Written instruction. Omit all pictures, then retype the data exactly as given.

Dataset excerpt.

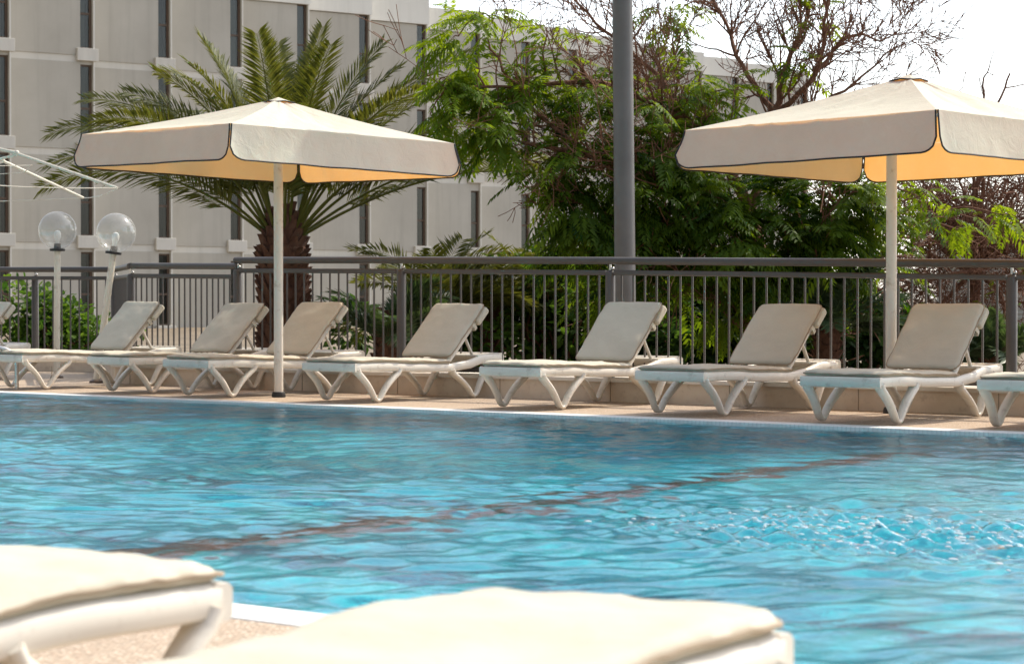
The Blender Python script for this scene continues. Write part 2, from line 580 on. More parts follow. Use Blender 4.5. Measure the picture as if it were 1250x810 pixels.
# churned patch where the water jet enters, lower right of the view
jp = at(1120, 668, 8.8)
ja = (jp - O).dot(U); jb = (jp - O).dot(V)
rr = np.hypot((GA - ja) / 1.1, (GB - jb) / .8)
E = np.exp(-rr ** 2)
for i in range(22):
    lam = .085 * (3.0 ** wr.random()); th = wr.random() * 6.28
    k = 2 * math.pi / lam
    Z += E * .0055 * (lam / .2) ** .9 * np.sin(k * (math.cos(th) * (GA + .5 * warpy) + math.sin(th) * (GB + .5 * warpx)) + wr.random() * 6.28)
na, nb = GA.shape
vs = np.stack([GA.ravel(), GB.ravel(), Z.ravel() + WZ], 1)
idx = np.arange(na * nb).reshape(na, nb)
q = np.stack([idx[:-1, :-1].ravel(), idx[1:, :-1].ravel(), idx[1:, 1:].ravel(), idx[:-1, 1:].ravel()], 1)
wo = np_mesh('pool_water', vs, q, M['water'], smooth=True)
wo.location = O; wo.rotation_euler = (0, 0, -TH); struct(wo)


# white beads standing in for sun glints, and foam, on the jet's churn
fo = MB(); fr_ = random.Random(9)
for _ in range(420):
    a_ = ja + fr_.gauss(0, .55); b_ = jb + fr_.gauss(0, .30)
    i_ = min(na - 1, max(0, int(np.searchsorted(wa, a_)))); j_ = min(nb - 1, max(0, int(np.searchsorted(wb, b_))))
    r_ = fr_.uniform(.003, .009)
    fo.ball((a_, b_, WZ + Z[i_, j_] + r_ * .2), r_, 6, 4, (fr_.uniform(1, 2.4), 1, .7))
fm_ = fo.build('foam_glints', M['foam'], smooth=True); fm_.location = O; fm_.rotation_euler = (0, 0, -TH)
fm_['kind'] = 'stuff'; fm_['label'] = 'white beads for sun glints and foam on the churned water at the right of the pool'; fm_['category'] = 'foam'


# ------------------------------------------------------------------ low kerb wall along the fence
def along(path, off):
    """offset a polyline sideways (to its left)"""
    out = []
    for i, p in enumerate(path):
        d0 = (path[i] - path[i - 1]).normalized() if i else None
        d1 = (path[i + 1] - path[i]).normalized() if i < len(path) - 1 else None
        n0 = Vector((-d0.y, d0.x, 0)) if d0 else None
        n1 = Vector((-d1.y, d1.x, 0)) if d1 else None
        if n0 is None:
            n = n1
        elif n1 is None:
            n = n0
        else:
            n = (n0 + n1).normalized(); n = n / max(.4, n.dot(n1))
        out.append(p + n * off)
    return out


wallpath = [ab(A1, 2.08 + .17), Vector(P0), Vector(LB), Vector(LC), Vector(LD)]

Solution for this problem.
The Blender Python script for this scene continues. Write part 2, from line 580 on. More parts follow. Use Blender 4.5. Measure the picture as if it were 1250x810 pixels.
# churned patch where the water jet enters, lower right of the view
jp = at(1120, 668, 8.8)
ja = (jp - O).dot(U); jb = (jp - O).dot(V)
rr = np.hypot((GA - ja) / 1.1, (GB - jb) / .8)
E = np.exp(-rr ** 2)
for i in range(22):
    lam = .085 * (3.0 ** wr.random()); th = wr.random() * 6.28
    k = 2 * math.pi / lam
    Z += E * .0055 * (lam / .2) ** .9 * np.sin(k * (math.cos(th) * (GA + .5 * warpy) + math.sin(th) * (GB + .5 * warpx)) + wr.random() * 6.28)
na, nb = GA.shape
vs = np.stack([GA.ravel(), GB.ravel(), Z.ravel() + WZ], 1)
idx = np.arange(na * nb).reshape(na, nb)
q = np.stack([idx[:-1, :-1].ravel(), idx[1:, :-1].ravel(), idx[1:, 1:].ravel(), idx[:-1, 1:].ravel()], 1)
wo = np_mesh('pool_water', vs, q, M['water'], smooth=True)
wo.location = O; wo.rotation_euler = (0, 0, -TH); struct(wo)


# white beads standing in for sun glints, and foam, on the jet's churn
fo = MB(); fr_ = random.Random(9)
for _ in range(420):
    a_ = ja + fr_.gauss(0, .55); b_ = jb + fr_.gauss(0, .30)
    i_ = min(na - 1, max(0, int(np.searchsorted(wa, a_)))); j_ = min(nb - 1, max(0, int(np.searchsorted(wb, b_))))
    r_ = fr_.uniform(.003, .009)
    fo.ball((a_, b_, WZ + Z[i_, j_] + r_ * .2), r_, 6, 4, (fr_.uniform(1, 2.4), 1, .7))
fm_ = fo.build('foam_glints', M['foam'], smooth=True); fm_.location = O; fm_.rotation_euler = (0, 0, -TH)
fm_['kind'] = 'stuff'; fm_['label'] = 'white beads for sun glints and foam on the churned water at the right of the pool'; fm_['category'] = 'foam'


# ------------------------------------------------------------------ low kerb wall along the fence
def along(path, off):
    """offset a polyline sideways (to its left)"""
    out = []
    for i, p in enumerate(path):
        d0 = (path[i] - path[i - 1]).normalized() if i else None
        d1 = (path[i + 1] - path[i]).normalized() if i < len(path) - 1 else None
        n0 = Vector((-d0.y, d0.x, 0)) if d0 else None
        n1 = Vector((-d1.y, d1.x, 0)) if d1 else None
        if n0 is None:
            n = n1
        elif n1 is None:
            n = n0
        else:
            n = (n0 + n1).normalized(); n = n / max(.4, n.dot(n1))
        out.append(p + n * off)
    return out


wallpath = [ab(A1, 2.08 + .17), Vector(P0), Vector(LB), Vector(LC), Vector(LD)]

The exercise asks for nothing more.